> Given exercise: Copy the data precisely, character for character, and leave out every picture.

> Supplied data:
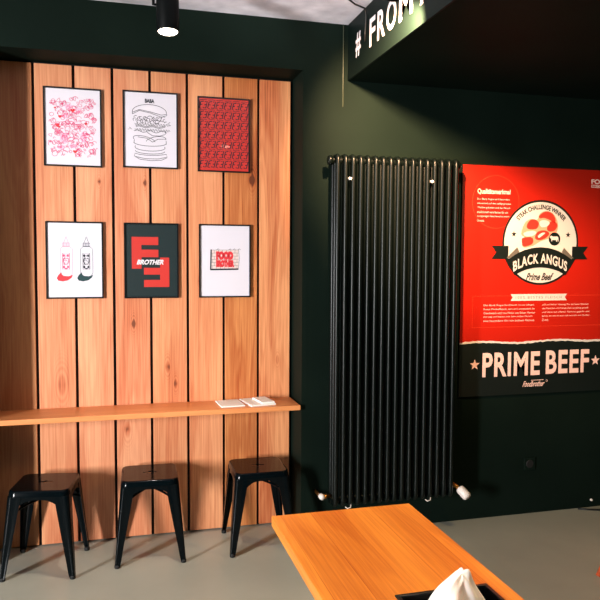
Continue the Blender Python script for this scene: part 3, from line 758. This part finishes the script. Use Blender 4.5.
# ------------------------------------------------------------------ lamps
def lamp(loc, direction, label, power, deg, col=(1.0, 0.72, 0.45), length=0.2, rad=0.05, hang=None, lit=True, blend=0.6):
    root = thing('spot_lamp', label, 'lamp', loc)
    d = Vector(direction).normalized(); q = d.to_track_quat('Z', 'Y').to_matrix().to_4x4()
    bm = NB(); prof = [(rad*0.55, -length+0.005), (rad*0.98, -length), (rad, -length+0.006), (rad, -0.004), (rad*0.96, 0), (rad*0.9, 0), (rad*0.9, -0.008), (rad*0.6, -0.0085)]
    lathe(bm, prof, 32); bmesh.ops.transform(bm, matrix=q, verts=bm.verts); b = obj('lamp_housing', bm, M_lamp, root, smooth=True)
    b.modifiers.new('es', 'EDGE_SPLIT').split_angle = R(40)
    bm = NB(); lathe(bm, [(rad*0.86, -0.004), (rad*0.8, -0.001), (0.001, 0.0015)], 32); bmesh.ops.transform(bm, matrix=q, verts=bm.verts); obj('lens', bm, M_lens, root, smooth=True)
    # bracket arm to the ceiling
    top = (H if loc[0] < 1.28 else 2.607)-loc[2]; cc = d*(-length*0.6)
    side = Vector((-rad-0.012, 0, 0))
    bm = NB(); tube(bm, [cc+Vector((-rad*0.9, 0, 0)), cc+side, cc+side+Vector((0, 0, 0.03)), Vector((cc.x+side.x, cc.y, top-0.02))], 0.007, 8); obj('bracket', bm, M_lamp, root, smooth=True)
    bm = NB(); lathe(bm, [(0.03, top-0.02), (0.03, top)], 16, o=(cc.x+side.x, cc.y, 0)); obj('ceiling_mount', bm, M_lamp, root)
    s = spot('lamp_light', Vector(loc)+d*0.012, Vector(loc)+d*1.0, power, col, deg, blend, rad*0.5)
    s.parent = root; s.matrix_parent_inverse = Matrix.Translation(Vector(loc)).inverted()
    return root
lamp((0.237, 3.17, 2.6), (0.0, -0.10, -1), 'lit black cylinder spotlight hanging above the framed prints', 80, 62, length=0.2, col=(1.0, 0.9, 0.78))
lamp((1.115, 2.69, 2.69), (0.50, 0.80, -0.36), 'black spotlight turned to the wall beside the FROM lettering, only its back showing', 720, 77, col=(1.0, 0.58, 0.32), length=0.15, blend=0.8)
lamp((1.0, 1.5, 2.64), (-0.1, 0.05, -1), 'black spotlight above the foreground table', 125, 64, length=0.18)
lamp((2.3, 2.3, 2.45), (0.05, 0.25, -1), 'added unseen spotlight under the soffit, brightening the beef poster', 62, 148, col=(1.0, 0.70, 0.33), length=0.15)  # added lamp out of view, brightens the poster and the floor at right

lamp((0.6, 1.7, 2.35), (0.12, 0.9, 0.56), 'added unseen spotlight turned up to brighten the concrete ceiling', 130, 50, col=(1.0, 0.93, 0.95), length=0.15)  # invented uplight out of view, there only to brighten the ceiling

# cable looping from the ceiling down the soffit
bm = NB(); tube(bm, [(1.08, 3.25, H-0.004), (1.13, 3.36, H-0.006), (1.2, 3.42, H-0.012), (1.262, 3.44, H-0.02), (1.274, 3.455, H-0.06), (1.275, 3.47, 2.80), (1.275, 3.475, 2.74)], 0.0045, 8)
tag(obj('lamp_cable', bm, M_cable, smooth=True), 'thin black cable looping from the ceiling onto the soffit', 'cable')
# floor cable
bm = NB(); tube(bm, [(2.86, 3.74, 0.006), (2.92, 3.71, 0.006), (3.0, 3.68, 0.006), (3.1, 3.67, 0.006), (3.3, 3.66, 0.006), (3.7, 3.7, 0.006)], 0.006, 8)
tag(obj('floor_cable', bm, M_cable, smooth=True), 'black cable lying on the floor along the wall under the poster', 'cable')
# dark socket plate
so = thing('wall_socket', 'black wall socket low on the dark wall under the poster', 'socket', (2.51, YM, 0.32))
bm = NB(); box(bm, -0.04, 0.04, -0.009, 0, -0.04, 0.04); obj('socket_plate', bm, M_wall, so, bevel=0.003)
bm = NB(); lathe(bm, [(0.024, -0.011), (0.026, -0.009), (0.026, -0.0085)], 20, 'Y'); obj('socket_insert', bm, M_rubber, so)
bm = NB(); lathe(bm, [(0.003, -0.012), (0.007, -0.010), (0.008, 0)], 12, 'Y', (2.975, YM, 0.047))
tag(obj('wall_screw', bm, M_white), 'tiny white screw low on the wall above the floor cable', 'screw')

# wooden stool entering at the right edge
ws = thing('wooden_stool', 'reddish wooden stool, only one leg tip showing at the right edge of the floor', 'stool', (2.708, 2.905, 0), R(45))
bm = NB(); lathe(bm, [(0.165, 0.425), (0.175, 0.432), (0.175, 0.448), (0.165, 0.455)], 32); obj('seat', bm, M_redwood, ws, smooth=False)
for sx, sy in ((-1, -1), (1, -1), (1, 1), (-1, 1)):
    bm = NB(); tube(bm, [(sx*0.25, sy*0.25, 0), (sx*0.09, sy*0.09, 0.43)], [0.014, 0.02], 12); obj('leg', bm, M_redwood, ws, smooth=True)

# thin painted wire running down the wall beside the soffit
bm = NB(); tube(bm, [(1.252, YM-0.003, H-0.005), (1.252, YM-0.003, 2.46)], 0.0025, 8)
tag(obj('wall_wire', bm, M_wire, smooth=True), 'thin painted wire running down the wall beside the soffit corner', 'wire')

> The response:
Continue the Blender Python script for this scene: part 3, from line 758. This part finishes the script. Use Blender 4.5.
# ------------------------------------------------------------------ lamps
def lamp(loc, direction, label, power, deg, col=(1.0, 0.72, 0.45), length=0.2, rad=0.05, hang=None, lit=True, blend=0.6):
    root = thing('spot_lamp', label, 'lamp', loc)
    d = Vector(direction).normalized(); q = d.to_track_quat('Z', 'Y').to_matrix().to_4x4()
    bm = NB(); prof = [(rad*0.55, -length+0.005), (rad*0.98, -length), (rad, -length+0.006), (rad, -0.004), (rad*0.96, 0), (rad*0.9, 0), (rad*0.9, -0.008), (rad*0.6, -0.0085)]
    lathe(bm, prof, 32); bmesh.ops.transform(bm, matrix=q, verts=bm.verts); b = obj('lamp_housing', bm, M_lamp, root, smooth=True)
    b.modifiers.new('es', 'EDGE_SPLIT').split_angle = R(40)
    bm = NB(); lathe(bm, [(rad*0.86, -0.004), (rad*0.8, -0.001), (0.001, 0.0015)], 32); bmesh.ops.transform(bm, matrix=q, verts=bm.verts); obj('lens', bm, M_lens, root, smooth=True)
    # bracket arm to the ceiling
    top = (H if loc[0] < 1.28 else 2.607)-loc[2]; cc = d*(-length*0.6)
    side = Vector((-rad-0.012, 0, 0))
    bm = NB(); tube(bm, [cc+Vector((-rad*0.9, 0, 0)), cc+side, cc+side+Vector((0, 0, 0.03)), Vector((cc.x+side.x, cc.y, top-0.02))], 0.007, 8); obj('bracket', bm, M_lamp, root, smooth=True)
    bm = NB(); lathe(bm, [(0.03, top-0.02), (0.03, top)], 16, o=(cc.x+side.x, cc.y, 0)); obj('ceiling_mount', bm, M_lamp, root)
    s = spot('lamp_light', Vector(loc)+d*0.012, Vector(loc)+d*1.0, power, col, deg, blend, rad*0.5)
    s.parent = root; s.matrix_parent_inverse = Matrix.Translation(Vector(loc)).inverted()
    return root
lamp((0.237, 3.17, 2.6), (0.0, -0.10, -1), 'lit black cylinder spotlight hanging above the framed prints', 80, 62, length=0.2, col=(1.0, 0.9, 0.78))
lamp((1.115, 2.69, 2.69), (0.50, 0.80, -0.36), 'black spotlight turned to the wall beside the FROM lettering, only its back showing', 720, 77, col=(1.0, 0.58, 0.32), length=0.15, blend=0.8)
lamp((1.0, 1.5, 2.64), (-0.1, 0.05, -1), 'black spotlight above the foreground table', 125, 64, length=0.18)
lamp((2.3, 2.3, 2.45), (0.05, 0.25, -1), 'added unseen spotlight under the soffit, brightening the beef poster', 62, 148, col=(1.0, 0.70, 0.33), length=0.15)  # added lamp out of view, brightens the poster and the floor at right

lamp((0.6, 1.7, 2.35), (0.12, 0.9, 0.56), 'added unseen spotlight turned up to brighten the concrete ceiling', 130, 50, col=(1.0, 0.93, 0.95), length=0.15)  # invented uplight out of view, there only to brighten the ceiling

# cable looping from the ceiling down the soffit
bm = NB(); tube(bm, [(1.08, 3.25, H-0.004), (1.13, 3.36, H-0.006), (1.2, 3.42, H-0.012), (1.262, 3.44, H-0.02), (1.274, 3.455, H-0.06), (1.275, 3.47, 2.80), (1.275, 3.475, 2.74)], 0.0045, 8)
tag(obj('lamp_cable', bm, M_cable, smooth=True), 'thin black cable looping from the ceiling onto the soffit', 'cable')
# floor cable
bm = NB(); tube(bm, [(2.86, 3.74, 0.006), (2.92, 3.71, 0.006), (3.0, 3.68, 0.006), (3.1, 3.67, 0.006), (3.3, 3.66, 0.006), (3.7, 3.7, 0.006)], 0.006, 8)
tag(obj('floor_cable', bm, M_cable, smooth=True), 'black cable lying on the floor along the wall under the poster', 'cable')
# dark socket plate
so = thing('wall_socket', 'black wall socket low on the dark wall under the poster', 'socket', (2.51, YM, 0.32))
bm = NB(); box(bm, -0.04, 0.04, -0.009, 0, -0.04, 0.04); obj('socket_plate', bm, M_wall, so, bevel=0.003)
bm = NB(); lathe(bm, [(0.024, -0.011), (0.026, -0.009), (0.026, -0.0085)], 20, 'Y'); obj('socket_insert', bm, M_rubber, so)
bm = NB(); lathe(bm, [(0.003, -0.012), (0.007, -0.010), (0.008, 0)], 12, 'Y', (2.975, YM, 0.047))
tag(obj('wall_screw', bm, M_white), 'tiny white screw low on the wall above the floor cable', 'screw')

# wooden stool entering at the right edge
ws = thing('wooden_stool', 'reddish wooden stool, only one leg tip showing at the right edge of the floor', 'stool', (2.708, 2.905, 0), R(45))
bm = NB(); lathe(bm, [(0.165, 0.425), (0.175, 0.432), (0.175, 0.448), (0.165, 0.455)], 32); obj('seat', bm, M_redwood, ws, smooth=False)
for sx, sy in ((-1, -1), (1, -1), (1, 1), (-1, 1)):
    bm = NB(); tube(bm, [(sx*0.25, sy*0.25, 0), (sx*0.09, sy*0.09, 0.43)], [0.014, 0.02], 12); obj('leg', bm, M_redwood, ws, smooth=True)

# thin painted wire running down the wall beside the soffit
bm = NB(); tube(bm, [(1.252, YM-0.003, H-0.005), (1.252, YM-0.003, 2.46)], 0.0025, 8)
tag(obj('wall_wire', bm, M_wire, smooth=True), 'thin painted wire running down the wall beside the soffit corner', 'wire')